What could you do instead?  If you are one of the people who work in this industry, or its associated industries, you might consider becoming a Small Business Manager. There are great courses available to allow you to hone your management, organisation and planning skills and to take those skills into many exciting career opportunities.

10. TV and Radio Presenters = Job Outlook “in Decline”

It’s sad but true: numbers of announcers and presenters in radio and TV broadcasting are declining. This is due to less localisation and more networking of shows and programs as well as the fact that these jobs are often highly in demand, meaning there is lots of competition for the roles that remain.

After the GFC in 2008, many media corporations were forced to tighten their belts, and due to the many changes in the way that the population now consumes media, lots of the traditional broadcasting roles are being cut back or diversified so that one person is now doing the work of three prior roles.
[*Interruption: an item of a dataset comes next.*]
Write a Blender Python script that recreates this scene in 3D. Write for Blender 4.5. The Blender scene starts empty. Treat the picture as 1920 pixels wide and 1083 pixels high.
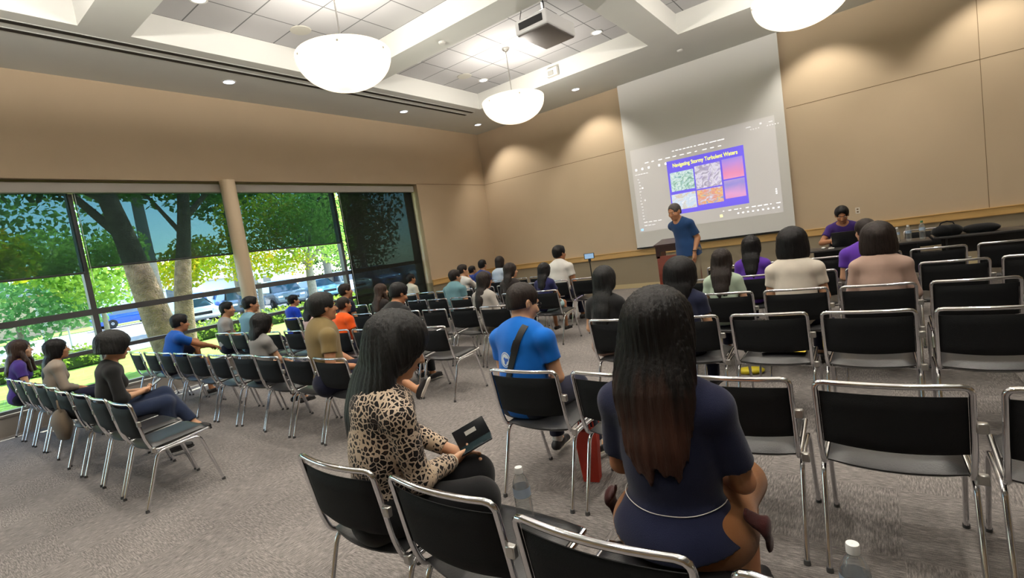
import bpy, bmesh, math, random
import numpy as np
from mathutils import Vector, Matrix
PI = math.pi
random.seed(7)
COL = bpy.context.scene.collection
SC = bpy.context.scene

# ------------------------------------------------------------------ scene / camera
SC.view_settings.view_transform = 'Standard'
SC.view_settings.look = 'None'
SC.view_settings.gamma = 1.0
SC.view_settings.exposure = 0.45
SC.view_settings.use_curve_mapping = False
SC.cycles.max_bounces = 8
SC.cycles.diffuse_bounces = 4
SC.cycles.transparent_max_bounces = 24
SC.cycles.caustics_reflective = False
SC.cycles.caustics_refractive = False
SC.cycles.sample_clamp_indirect = 6.0

CAM_YAW, CAM_PITCH, CAM_ROLL = -0.64629299, -0.0869237, -0.1492929
def cam_axes():
    sy, cy, sp, cp = math.sin(CAM_YAW), math.cos(CAM_YAW), math.sin(CAM_PITCH), math.cos(CAM_PITCH)
    f = Vector((sy*cp, cy*cp, sp)); r = Vector((cy, -sy, 0)); u = r.cross(f)
    c, s = math.cos(CAM_ROLL), math.sin(CAM_ROLL)
    return c*r + s*u, -s*r + c*u, f
_r, _u, _f = cam_axes()
camd = bpy.data.cameras.new('camera'); cam = bpy.data.objects.new('camera', camd); COL.objects.link(cam)
camd.sensor_width = 36.0; camd.lens = 921.81/1920*36; camd.clip_start = 0.05; camd.clip_end = 400
m = Matrix((( _r.x, _u.x, -_f.x, 0.0), (_r.y, _u.y, -_f.y, 0.0), (_r.z, _u.z, -_f.z, 1.55), (0, 0, 0, 1)))
cam.matrix_world = m
SC.camera = cam

# ------------------------------------------------------------------ materials
MATS = {}
def lin(c):
    return tuple(((x/255)/12.92 if x/255 <= 0.04045 else ((x/255+0.055)/1.055)**2.4) for x in c)
def mat(name, rgb=(128,128,128), rough=0.6, metal=0.0, spec=0.5, var=0.0, vscale=8.0, bump=0.0, bscale=60.0,
        stretch=(1,1,1), emit=None, estr=0.0, sheen=0.0, coat=0.0, sub=0.0, alpha=1.0):
    if name in MATS: return MATS[name]
    M = bpy.data.materials.new(name); M.use_nodes = True
    nt = M.node_tree; b = nt.nodes['Principled BSDF']
    c = (*lin(rgb), 1)
    b.inputs['Base Color'].default_value = c
    b.inputs['Roughness'].default_value = rough; b.inputs['Metallic'].default_value = metal
    b.inputs['Specular IOR Level'].default_value = spec
    if sheen: b.inputs['Sheen Weight'].default_value = sheen
    if coat: b.inputs['Coat Weight'].default_value = coat
    if sub:
        b.inputs['Subsurface Weight'].default_value = sub
        b.inputs['Subsurface Radius'].default_value = (0.012, 0.005, 0.003)
    if emit: 
        b.inputs['Emission Color'].default_value = (*lin(emit), 1); b.inputs['Emission Strength'].default_value = estr
    if alpha < 1: b.inputs['Alpha'].default_value = alpha
    if var or bump:
        tc = nt.nodes.new('ShaderNodeTexCoord'); mp = nt.nodes.new('ShaderNodeMapping')
        mp.inputs['Scale'].default_value = stretch
        nt.links.new(tc.outputs['Object'], mp.inputs['Vector'])
    if var:
        n = nt.nodes.new('ShaderNodeTexNoise'); n.inputs['Scale'].default_value = vscale; n.inputs['Detail'].default_value = 4
        nt.links.new(mp.outputs[0], n.inputs['Vector'])
        hs = nt.nodes.new('ShaderNodeHueSaturation'); hs.inputs['Color'].default_value = c
        mr = nt.nodes.new('ShaderNodeMapRange'); mr.inputs['From Min'].default_value = 0.25; mr.inputs['From Max'].default_value = 0.75
        mr.inputs['To Min'].default_value = 1-var; mr.inputs['To Max'].default_value = 1+var
        nt.links.new(n.outputs['Fac'], mr.inputs['Value']); nt.links.new(mr.outputs[0], hs.inputs['Value'])
        nt.links.new(hs.outputs[0], b.inputs['Base Color'])
    if bump:
        n2 = nt.nodes.new('ShaderNodeTexNoise'); n2.inputs['Scale'].default_value = bscale; n2.inputs['Detail'].default_value = 3
        nt.links.new(mp.outputs[0], n2.inputs['Vector'])
        bp = nt.nodes.new('ShaderNodeBump'); bp.inputs['Strength'].default_value = bump; bp.inputs['Distance'].default_value = 0.01
        nt.links.new(n2.outputs['Fac'], bp.inputs['Height']); nt.links.new(bp.outputs[0], b.inputs['Normal'])
    MATS[name] = M
    return M
def nodes_of(M): return M.node_tree, M.node_tree.nodes['Principled BSDF']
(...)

With some evidence suggesting that wages for these roles have not grown much in the last 10 years, it may be time for people in these positions to consider their options to remain employed into the next decade.

What could you do instead?  Don’t despair! There are many other places and positions where you might be able to indulge in your love of media and news. Consider doing a course in Freelance Journalism and learn the skills to work for yourself or in many exciting industries.

A better career tomorrow

Even though not all jobs have a permanent shelf life, remember that you do have many skills which you will carry with you, no matter where you go. Make a list of all your talents, professional and otherwise, and hone this list down to your top three skills. Consider your interests and what you’ve always wanted to delve into. Study is a great way to explore your options and to connect with people in the industries or areas that you are excited by.

Note: All statistics are from the Job Outlook Australian Government website.